As for Ukraine, the DOJ confirmed that Durham is scrutinizing the Ukraine. The department said he had not “yet contacted the Ukrainian government,” but that “certain Ukrainians who are not members of the government have volunteered information to Mr. Durham, which he is evaluating.”

In addition to insisting that Ukrainian president Volodymyr Zelensky investigate the Bidens, Trump also said they should investigate the DNC server and whether it was “in Ukraine.” It is unclear if this relates to Durham’s probe.

The argument from Trump supporters in defense of Durham’s probe is that either foreign or domestic officials were spreading bogus accusations about Trump and his associates’ Russia ties to try and drum up an investigation against him for political reasons.

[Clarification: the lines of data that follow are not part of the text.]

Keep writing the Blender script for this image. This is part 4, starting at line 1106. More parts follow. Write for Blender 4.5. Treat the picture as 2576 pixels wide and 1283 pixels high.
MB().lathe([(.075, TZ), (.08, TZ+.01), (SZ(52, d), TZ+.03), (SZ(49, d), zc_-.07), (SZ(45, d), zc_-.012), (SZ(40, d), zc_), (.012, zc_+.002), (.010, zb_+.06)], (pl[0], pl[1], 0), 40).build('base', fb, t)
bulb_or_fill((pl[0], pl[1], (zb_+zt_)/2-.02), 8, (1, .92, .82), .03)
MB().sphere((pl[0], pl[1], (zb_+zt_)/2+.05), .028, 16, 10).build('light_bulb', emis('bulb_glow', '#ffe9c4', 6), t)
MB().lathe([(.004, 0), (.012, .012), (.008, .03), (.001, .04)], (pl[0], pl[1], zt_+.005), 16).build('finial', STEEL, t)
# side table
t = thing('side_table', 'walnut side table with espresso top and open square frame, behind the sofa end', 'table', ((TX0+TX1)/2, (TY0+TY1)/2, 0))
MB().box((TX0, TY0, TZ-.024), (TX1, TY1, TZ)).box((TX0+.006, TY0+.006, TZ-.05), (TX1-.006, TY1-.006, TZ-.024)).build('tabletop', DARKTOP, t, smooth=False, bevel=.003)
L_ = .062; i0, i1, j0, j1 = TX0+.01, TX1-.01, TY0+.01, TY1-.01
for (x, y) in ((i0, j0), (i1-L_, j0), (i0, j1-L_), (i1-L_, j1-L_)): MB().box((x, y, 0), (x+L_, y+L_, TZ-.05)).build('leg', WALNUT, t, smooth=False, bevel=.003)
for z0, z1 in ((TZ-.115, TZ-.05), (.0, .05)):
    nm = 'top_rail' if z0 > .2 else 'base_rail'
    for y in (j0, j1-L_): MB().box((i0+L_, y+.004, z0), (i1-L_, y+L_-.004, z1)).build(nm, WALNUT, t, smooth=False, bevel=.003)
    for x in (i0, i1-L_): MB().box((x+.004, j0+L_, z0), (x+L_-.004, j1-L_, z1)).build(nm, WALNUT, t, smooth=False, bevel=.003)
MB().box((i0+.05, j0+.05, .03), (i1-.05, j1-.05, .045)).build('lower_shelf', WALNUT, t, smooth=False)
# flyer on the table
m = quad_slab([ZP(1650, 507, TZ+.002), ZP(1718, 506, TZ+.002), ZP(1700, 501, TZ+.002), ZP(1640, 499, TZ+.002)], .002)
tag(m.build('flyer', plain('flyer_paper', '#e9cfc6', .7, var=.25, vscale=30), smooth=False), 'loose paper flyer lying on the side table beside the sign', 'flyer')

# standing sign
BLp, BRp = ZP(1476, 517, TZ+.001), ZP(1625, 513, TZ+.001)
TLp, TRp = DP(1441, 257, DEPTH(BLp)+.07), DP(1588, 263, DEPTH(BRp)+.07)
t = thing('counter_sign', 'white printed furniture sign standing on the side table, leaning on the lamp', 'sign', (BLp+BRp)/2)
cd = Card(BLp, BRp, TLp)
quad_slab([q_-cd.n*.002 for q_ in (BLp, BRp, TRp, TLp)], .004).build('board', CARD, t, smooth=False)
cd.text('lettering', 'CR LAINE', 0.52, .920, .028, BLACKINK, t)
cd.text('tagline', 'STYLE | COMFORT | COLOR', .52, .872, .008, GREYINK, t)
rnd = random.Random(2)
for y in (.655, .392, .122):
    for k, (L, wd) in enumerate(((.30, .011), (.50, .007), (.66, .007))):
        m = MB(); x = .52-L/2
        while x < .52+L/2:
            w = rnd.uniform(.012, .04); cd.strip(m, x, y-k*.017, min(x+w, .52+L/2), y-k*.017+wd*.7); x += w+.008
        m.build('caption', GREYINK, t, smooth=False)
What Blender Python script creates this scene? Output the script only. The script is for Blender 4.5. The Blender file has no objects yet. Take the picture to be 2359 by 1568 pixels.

But while it is of course possible that some sources in the process had less-than-pure motives, many of these concerns have been based in conspiracy theories popularized in conservative media outlets.

Trump critics, meanwhile, have feared Durham’s investigation will be a political hit job used as a pretext to smear law enforcement or intelligence officials, either in the US or abroad, for simply doing their jobs and pursuing a legitimate investigation into Trump’s Russia ties. Durham’s reputation as a straight shooter helped ease those fears for a time but the newly reported involvement of Barr may well worsen them.